If done properly, themes on catalog spreads engage your customers, enhance your brand and differentiate you from competitors. Just look at Coldwater Creek and how it treats color as its signature thematic tool. No one pulls off strong color as a product categorizer like this company. Color beautifally anchors its apparel, accessories and home decor offerings.
When thinking about devising themes for your catalog spreads, consider all the things that come readily to mind: color, price points, style, customers’ needs, practicality, seasonality and sheer creativity. But then what?
Themes Don’t Just Happen
Catalogers who successfully use themes don’t just stumble on them. Rather, they create them intentionally. Here’s how you can do it:
Look at your bestsellers and observe any commonalties among these winners. Tip: Cut out the copy blocks and photos of your top 50 performers, and arrange and rearrange them to find common threads. Once you’ve identified commonalties, determine if they can be expanded into larger themes or groupings. After all, these products are customer favorites. Think of them as picture windows into your customers’ minds.

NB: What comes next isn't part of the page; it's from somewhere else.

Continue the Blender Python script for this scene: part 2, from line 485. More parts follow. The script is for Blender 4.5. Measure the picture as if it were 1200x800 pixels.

How, then, can you expand and extrapolate your customers’ particular needs by offering similar products? What stories are these products telling? What stories can you create?
Case study: Current, a social expression company with a strong emphasis on family-oriented seasonal items, expanded its novelty Easter basket stuffers to include many non-candy alternatives and religious items. Target audience: Parents who want to teach their little ones the traditional meaning of Easter.
Skip the Obvious First Answer, and Then Go Deeper
When looking for creative theme ideas, collaborate with staff members outside of merchandising (e.g., marketing, customer service, creative). Ask them to help you see your bestsellers in new ways. Challenge them to skip the first natural grouping area and probe for the second and third best ideas. These could lead to some surprising and unexpected themes that just might make your customers stop on the spread and buy.
Case study: L.L. Bean recently created a customized fashion theme out of its bestselling canvas tote bag. These signature bags now are available in many trendy colors and prints, which change with the seasons. And all can be personalized so customers feel as if they had a hand in creating a tote just for them. L.L. Bean put fun into a normally utilitarian product category and created a theme that’s expandable and brand-relevant.
Use Your Brand Filter
When brainstorming a list of potential themes, double check that they represent your brand well and don’t stretch you too far out of your core product categories. A few risky products can be OK — even planning a calculated risky spread is OK -- but be sure your themes match your brand’s identity and the personality you’ve built for it. Think of themes as retailers do when creating store windows and intriguing displays. Will your customers easily understand them? And most importantly, do they serve to showcase and enhance individual products within those themes?
Create an Upfront Plan With Your Pagination in Mind
Once you’ve brainstormed and filtered your theme ideas, sketch all of this out on paper. Where will those new themes fit in your overall catalog pagination? Will each spread be themed, or will five or six themes carry your whole assortment. What happens to key products that fall out of these pre-planned themes? Work your themes strategically and intentionally as part of your overall merchandising plan.